Редакция находит, что если все слои русского общества полагают для себя допустимым посещать спектакли Ф. Шаляпина и придают им большое художественное значение, если наиболее чуткая в общественном отношении рабочая демократия считает возможным принимать участие в качестве зрителей в спектаклях, специально для нее устраиваемых самим Шаляпиным, то журнал не только не делает ничего предосудительного, но исполняет одну из своих культурных задач, сообщая читателям, как и откуда пришел на сцену артист Шаляпин и при каких условиях создалась и развилась его художественная индивидуальность. Никакими иными мотивами редакция, печатая автобиографию Ф. Шаляпина, не руководствовалась».
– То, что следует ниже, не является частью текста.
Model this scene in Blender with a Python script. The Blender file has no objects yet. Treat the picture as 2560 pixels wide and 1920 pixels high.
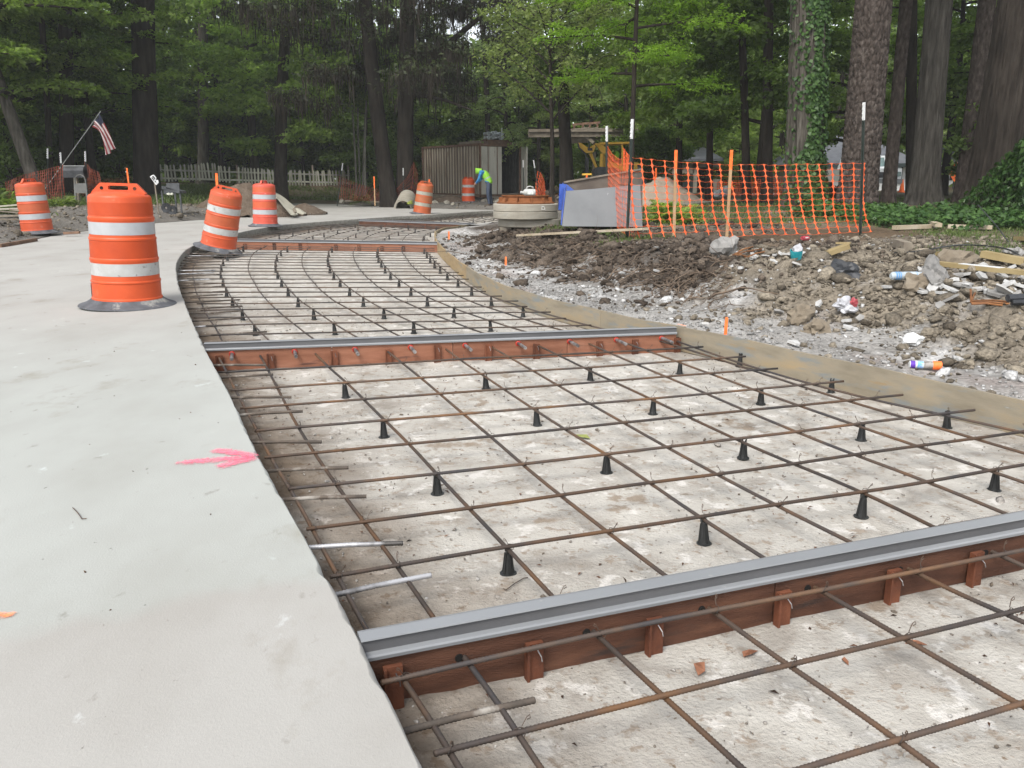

Покаяние не спасло ни журнал, ни Шаляпина от дальнейших попреков. Однако на фоне общественно-политических событий последующих месяцев дискуссия потеряла свою актуальность, а с приходом советской власти журнал «Летопись» закрыли и повествование Шаляпина оборвалось на середине.
В 1916 году отмечалась первая годовщина журнала «Летопись». В юбилейном вечере в редакции участвовали Шаляпин и Маяковский — молодому поэту в ту пору покровительствовал Горький. С Маяковским Шаляпин познакомился в Народном доме, его привел туда писатель А. Н. Тихонов (Серебров). Тихонов вспоминал о случившемся разговоре, который тогда произошел. «Вот бы написал кто-нибудь музыку на мою трагедию („Владимир Маяковский“. — В. Д.), а вы бы спели», — сказал Маяковский и вдруг смутился. Шаляпин, видимо, знал о Маяковском от Горького. Снимая парик (в тот вечер шел «Борис Годунов»), он лукаво заметил: «Вы, как я слышал, в своем деле тоже Шаляпин?» — «Орать стихами научился, а петь еще не умею», — отшутился поэт.
Был Маяковский вместе с Горьким и Тихоновым на дневном спектакле «Бориса Годунова» для петроградских рабочих 20 апреля 1915 года в Народном доме. Газета «Русское слово» подробно описывала триумфальный прием, оказанный Шаляпину зрителями.
Отношение читателей «Летописи» к Шаляпину не было однозначным. Они представляли собой часть огромной художественной аудитории, которой в целом отнюдь не был свойствен столь суровый идеологический радикализм: она ценила в Шаляпине великий сценический дар и с радостью отмечала круглые даты жизни и деятельности великого артиста.